[START]

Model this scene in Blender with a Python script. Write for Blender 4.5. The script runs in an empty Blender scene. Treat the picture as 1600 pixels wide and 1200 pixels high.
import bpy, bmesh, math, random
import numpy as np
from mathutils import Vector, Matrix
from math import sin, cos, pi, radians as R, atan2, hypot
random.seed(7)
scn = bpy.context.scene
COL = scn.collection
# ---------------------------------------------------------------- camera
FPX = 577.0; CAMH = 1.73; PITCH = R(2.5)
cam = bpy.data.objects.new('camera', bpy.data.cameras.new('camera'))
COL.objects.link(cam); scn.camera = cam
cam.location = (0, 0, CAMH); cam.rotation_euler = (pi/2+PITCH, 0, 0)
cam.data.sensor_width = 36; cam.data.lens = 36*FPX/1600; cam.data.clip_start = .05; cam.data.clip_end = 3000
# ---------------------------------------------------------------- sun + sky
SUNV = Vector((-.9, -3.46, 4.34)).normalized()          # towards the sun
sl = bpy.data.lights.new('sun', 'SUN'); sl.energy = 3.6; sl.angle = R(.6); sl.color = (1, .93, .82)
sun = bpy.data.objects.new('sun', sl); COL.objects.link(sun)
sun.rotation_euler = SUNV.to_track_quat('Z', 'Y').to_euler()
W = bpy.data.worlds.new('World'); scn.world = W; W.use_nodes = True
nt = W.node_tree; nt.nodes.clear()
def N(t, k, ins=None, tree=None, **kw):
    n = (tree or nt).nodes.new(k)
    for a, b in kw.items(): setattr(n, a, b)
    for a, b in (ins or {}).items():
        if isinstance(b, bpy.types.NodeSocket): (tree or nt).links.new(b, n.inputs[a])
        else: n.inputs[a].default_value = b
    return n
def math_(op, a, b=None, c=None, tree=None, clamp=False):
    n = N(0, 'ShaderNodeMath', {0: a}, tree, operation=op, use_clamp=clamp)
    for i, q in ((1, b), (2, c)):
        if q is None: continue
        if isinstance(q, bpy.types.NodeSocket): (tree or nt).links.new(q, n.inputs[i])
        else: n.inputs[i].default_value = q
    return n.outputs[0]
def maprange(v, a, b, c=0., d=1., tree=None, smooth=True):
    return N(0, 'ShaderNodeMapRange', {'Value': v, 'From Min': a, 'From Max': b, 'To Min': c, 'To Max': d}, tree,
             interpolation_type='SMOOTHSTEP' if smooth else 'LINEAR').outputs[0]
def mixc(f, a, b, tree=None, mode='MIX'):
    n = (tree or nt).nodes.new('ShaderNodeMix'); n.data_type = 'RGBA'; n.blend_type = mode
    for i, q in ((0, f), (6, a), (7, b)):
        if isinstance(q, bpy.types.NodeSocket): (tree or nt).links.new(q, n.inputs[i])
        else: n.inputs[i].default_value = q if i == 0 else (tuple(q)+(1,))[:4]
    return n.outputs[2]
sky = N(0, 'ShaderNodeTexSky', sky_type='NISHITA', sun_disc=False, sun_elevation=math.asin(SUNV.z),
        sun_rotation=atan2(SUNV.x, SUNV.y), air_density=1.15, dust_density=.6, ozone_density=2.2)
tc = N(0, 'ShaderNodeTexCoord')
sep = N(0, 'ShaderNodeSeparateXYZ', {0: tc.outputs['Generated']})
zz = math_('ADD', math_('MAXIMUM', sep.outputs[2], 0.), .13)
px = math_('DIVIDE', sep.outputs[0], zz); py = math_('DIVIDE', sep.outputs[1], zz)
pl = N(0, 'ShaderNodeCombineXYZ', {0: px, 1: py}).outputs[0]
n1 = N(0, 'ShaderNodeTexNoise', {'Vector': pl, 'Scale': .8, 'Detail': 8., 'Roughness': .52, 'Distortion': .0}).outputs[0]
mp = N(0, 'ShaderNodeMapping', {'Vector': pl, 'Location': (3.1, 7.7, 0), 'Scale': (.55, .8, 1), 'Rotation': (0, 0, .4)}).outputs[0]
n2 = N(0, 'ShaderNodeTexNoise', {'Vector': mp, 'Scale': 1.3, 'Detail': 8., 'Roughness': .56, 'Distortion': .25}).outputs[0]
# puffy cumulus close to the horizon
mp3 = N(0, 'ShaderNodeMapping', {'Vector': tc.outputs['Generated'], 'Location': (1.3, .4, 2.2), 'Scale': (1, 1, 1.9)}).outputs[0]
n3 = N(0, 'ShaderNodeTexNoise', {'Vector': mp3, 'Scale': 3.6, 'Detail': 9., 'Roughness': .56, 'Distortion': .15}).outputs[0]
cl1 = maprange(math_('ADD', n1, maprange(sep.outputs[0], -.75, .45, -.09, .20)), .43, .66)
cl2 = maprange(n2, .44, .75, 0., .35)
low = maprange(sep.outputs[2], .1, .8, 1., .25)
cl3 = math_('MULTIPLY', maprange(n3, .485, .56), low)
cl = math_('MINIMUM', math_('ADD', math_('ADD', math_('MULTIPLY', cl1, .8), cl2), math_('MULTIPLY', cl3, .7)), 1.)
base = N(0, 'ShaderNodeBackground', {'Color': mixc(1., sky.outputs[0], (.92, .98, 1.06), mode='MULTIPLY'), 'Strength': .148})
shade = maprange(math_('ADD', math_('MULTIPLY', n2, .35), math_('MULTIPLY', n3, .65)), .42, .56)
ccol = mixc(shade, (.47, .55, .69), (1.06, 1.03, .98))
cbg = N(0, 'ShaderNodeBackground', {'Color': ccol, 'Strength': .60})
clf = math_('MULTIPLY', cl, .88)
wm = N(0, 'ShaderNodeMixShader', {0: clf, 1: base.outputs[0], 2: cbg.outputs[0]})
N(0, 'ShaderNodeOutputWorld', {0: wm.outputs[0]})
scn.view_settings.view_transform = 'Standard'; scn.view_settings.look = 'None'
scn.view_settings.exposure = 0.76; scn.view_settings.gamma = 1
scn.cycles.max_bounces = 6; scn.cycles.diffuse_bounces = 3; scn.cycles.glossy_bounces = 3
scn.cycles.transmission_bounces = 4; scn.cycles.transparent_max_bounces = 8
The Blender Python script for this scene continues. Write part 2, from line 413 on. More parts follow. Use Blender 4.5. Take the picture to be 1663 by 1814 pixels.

[END]

## Set exercise
All of the data above should be transcribed exactly.

## Answer to the problem
Model this scene in Blender with a Python script. Write for Blender 4.5. The script runs in an empty Blender scene. Treat the picture as 1600 pixels wide and 1200 pixels high.
import bpy, bmesh, math, random
import numpy as np
from mathutils import Vector, Matrix
from math import sin, cos, pi, radians as R, atan2, hypot
random.seed(7)
scn = bpy.context.scene
COL = scn.collection
# ---------------------------------------------------------------- camera
FPX = 577.0; CAMH = 1.73; PITCH = R(2.5)
cam = bpy.data.objects.new('camera', bpy.data.cameras.new('camera'))
COL.objects.link(cam); scn.camera = cam
cam.location = (0, 0, CAMH); cam.rotation_euler = (pi/2+PITCH, 0, 0)
cam.data.sensor_width = 36; cam.data.lens = 36*FPX/1600; cam.data.clip_start = .05; cam.data.clip_end = 3000
# ---------------------------------------------------------------- sun + sky
SUNV = Vector((-.9, -3.46, 4.34)).normalized()          # towards the sun
sl = bpy.data.lights.new('sun', 'SUN'); sl.energy = 3.6; sl.angle = R(.6); sl.color = (1, .93, .82)
sun = bpy.data.objects.new('sun', sl); COL.objects.link(sun)
sun.rotation_euler = SUNV.to_track_quat('Z', 'Y').to_euler()
W = bpy.data.worlds.new('World'); scn.world = W; W.use_nodes = True
nt = W.node_tree; nt.nodes.clear()
def N(t, k, ins=None, tree=None, **kw):
    n = (tree or nt).nodes.new(k)
    for a, b in kw.items(): setattr(n, a, b)
    for a, b in (ins or {}).items():
        if isinstance(b, bpy.types.NodeSocket): (tree or nt).links.new(b, n.inputs[a])
        else: n.inputs[a].default_value = b
    return n
def math_(op, a, b=None, c=None, tree=None, clamp=False):
    n = N(0, 'ShaderNodeMath', {0: a}, tree, operation=op, use_clamp=clamp)
    for i, q in ((1, b), (2, c)):
        if q is None: continue
        if isinstance(q, bpy.types.NodeSocket): (tree or nt).links.new(q, n.inputs[i])
        else: n.inputs[i].default_value = q
    return n.outputs[0]
def maprange(v, a, b, c=0., d=1., tree=None, smooth=True):
    return N(0, 'ShaderNodeMapRange', {'Value': v, 'From Min': a, 'From Max': b, 'To Min': c, 'To Max': d}, tree,
             interpolation_type='SMOOTHSTEP' if smooth else 'LINEAR').outputs[0]
def mixc(f, a, b, tree=None, mode='MIX'):
    n = (tree or nt).nodes.new('ShaderNodeMix'); n.data_type = 'RGBA'; n.blend_type = mode
    for i, q in ((0, f), (6, a), (7, b)):
        if isinstance(q, bpy.types.NodeSocket): (tree or nt).links.new(q, n.inputs[i])
        else: n.inputs[i].default_value = q if i == 0 else (tuple(q)+(1,))[:4]
    return n.outputs[2]
sky = N(0, 'ShaderNodeTexSky', sky_type='NISHITA', sun_disc=False, sun_elevation=math.asin(SUNV.z),
        sun_rotation=atan2(SUNV.x, SUNV.y), air_density=1.15, dust_density=.6, ozone_density=2.2)
tc = N(0, 'ShaderNodeTexCoord')
sep = N(0, 'ShaderNodeSeparateXYZ', {0: tc.outputs['Generated']})
zz = math_('ADD', math_('MAXIMUM', sep.outputs[2], 0.), .13)
px = math_('DIVIDE', sep.outputs[0], zz); py = math_('DIVIDE', sep.outputs[1], zz)
pl = N(0, 'ShaderNodeCombineXYZ', {0: px, 1: py}).outputs[0]
n1 = N(0, 'ShaderNodeTexNoise', {'Vector': pl, 'Scale': .8, 'Detail': 8., 'Roughness': .52, 'Distortion': .0}).outputs[0]
mp = N(0, 'ShaderNodeMapping', {'Vector': pl, 'Location': (3.1, 7.7, 0), 'Scale': (.55, .8, 1), 'Rotation': (0, 0, .4)}).outputs[0]
n2 = N(0, 'ShaderNodeTexNoise', {'Vector': mp, 'Scale': 1.3, 'Detail': 8., 'Roughness': .56, 'Distortion': .25}).outputs[0]
# puffy cumulus close to the horizon
mp3 = N(0, 'ShaderNodeMapping', {'Vector': tc.outputs['Generated'], 'Location': (1.3, .4, 2.2), 'Scale': (1, 1, 1.9)}).outputs[0]
n3 = N(0, 'ShaderNodeTexNoise', {'Vector': mp3, 'Scale': 3.6, 'Detail': 9., 'Roughness': .56, 'Distortion': .15}).outputs[0]
cl1 = maprange(math_('ADD', n1, maprange(sep.outputs[0], -.75, .45, -.09, .20)), .43, .66)
cl2 = maprange(n2, .44, .75, 0., .35)
low = maprange(sep.outputs[2], .1, .8, 1., .25)
cl3 = math_('MULTIPLY', maprange(n3, .485, .56), low)
cl = math_('MINIMUM', math_('ADD', math_('ADD', math_('MULTIPLY', cl1, .8), cl2), math_('MULTIPLY', cl3, .7)), 1.)
base = N(0, 'ShaderNodeBackground', {'Color': mixc(1., sky.outputs[0], (.92, .98, 1.06), mode='MULTIPLY'), 'Strength': .148})
shade = maprange(math_('ADD', math_('MULTIPLY', n2, .35), math_('MULTIPLY', n3, .65)), .42, .56)
ccol = mixc(shade, (.47, .55, .69), (1.06, 1.03, .98))
cbg = N(0, 'ShaderNodeBackground', {'Color': ccol, 'Strength': .60})
clf = math_('MULTIPLY', cl, .88)
wm = N(0, 'ShaderNodeMixShader', {0: clf, 1: base.outputs[0], 2: cbg.outputs[0]})
N(0, 'ShaderNodeOutputWorld', {0: wm.outputs[0]})
scn.view_settings.view_transform = 'Standard'; scn.view_settings.look = 'None'
scn.view_settings.exposure = 0.76; scn.view_settings.gamma = 1
scn.cycles.max_bounces = 6; scn.cycles.diffuse_bounces = 3; scn.cycles.glossy_bounces = 3
scn.cycles.transmission_bounces = 4; scn.cycles.transparent_max_bounces = 8
The Blender Python script for this scene continues. Write part 2, from line 413 on. More parts follow. Use Blender 4.5. Take the picture to be 1663 by 1814 pixels.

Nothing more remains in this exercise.